Michael Lennox's A Patch of Fog is another compact, tension-charged debut from another director who cut his sharp teeth on TV. The film takes its title from the fictional fiction bestseller that catapulted Sandy Duffy (Conleth Hall) to celebrity status in his twenties. Sandy, now ensconced in flabby middle-age, rests complacently on that single lucrative laurel. He has an academic sinecure, he is a regular guest on a highbrow TV chat show, and he has his clandestine affair with the show's presenter, Lucy (Lara Pulver), but he is one of the walking wounded and living dead. He occasionally jolts himself fully alive by shoplifting. He has a neat trick: he pre-programmes his mobile, slips items into his pocket while picking out the phone when it rings, and covers his exit by chatting to nobody and ignoring others. If that might serve as a metaphor for modern living and Sandy for the soulless, empty lives of all the partial livers, the film certainly reflects modern urban realities. Although set  in Belfast it revolves around the kind of lonely Ballardian non-places where humanity is crushed – car parks, roadsides, railway sidings, service stations, supermarkets, television studios.

Patch of Fog

When Sandy is finally caught in the act on CCTV by the watchful, intelligently alert Robert (Stephen Graham), he is offered an unusual deal, essentially, be my friend or I'll turn you in. This particular security guard is at one and the same time as endearing a character as Dan in The Library Suicides and a disturbingly unhinged sociopath. Stephen Graham's reach and range is such that his portrayal of Robert as both troubled loner with whom we sympathise and disturbed stalker from whom we recoil is as convincing as it is compelling. Those who saw his forceful performance as the skinhead Combo in Shane Meadows' This in England (2006) will know how effectively he can turn on sixpence between innocent vulnerability and unrestrained aggression.

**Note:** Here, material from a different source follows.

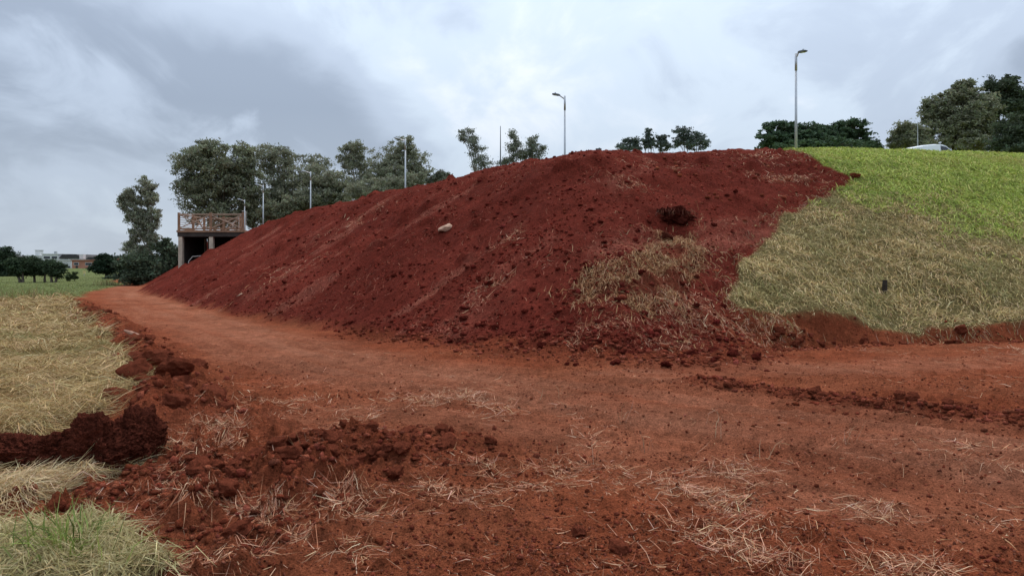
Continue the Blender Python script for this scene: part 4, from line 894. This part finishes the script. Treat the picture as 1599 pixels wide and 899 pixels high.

He does that when he persuades Sandy to flatten coins on a railway track with him and later discovers he has given the misshapen token of trust to Lucy's daughter.

Scriptwriters John Cairns and Michael McCarthy nervously, perhaps wisely step back from those moments it appears a friendship of sorts, or at least a comradeship and solidarity of the damned, might develop between these two lost souls so alike they look alike. As the tension of their class differences reach breaking point, as the plot twists this way and that, and as our sympathies veer back and forth between them, their unequal relationship, built as it is upon blackmail, inevitably disintegrates. They gather ever more ammunition to do each other harm. Robert discovers Sandy's deepest secret. Sandy discovers Robert's secret hiding place. Finally, they drag one another down. Audiences will have mixed feelings about both men but perhaps there is something in their shared fate, sealed as it is by the symbols of the surveillance society, that will strike a deep chord. This riveting, tensely twisting film, like The Library Suicides, will certainly have them on the edges of their seats.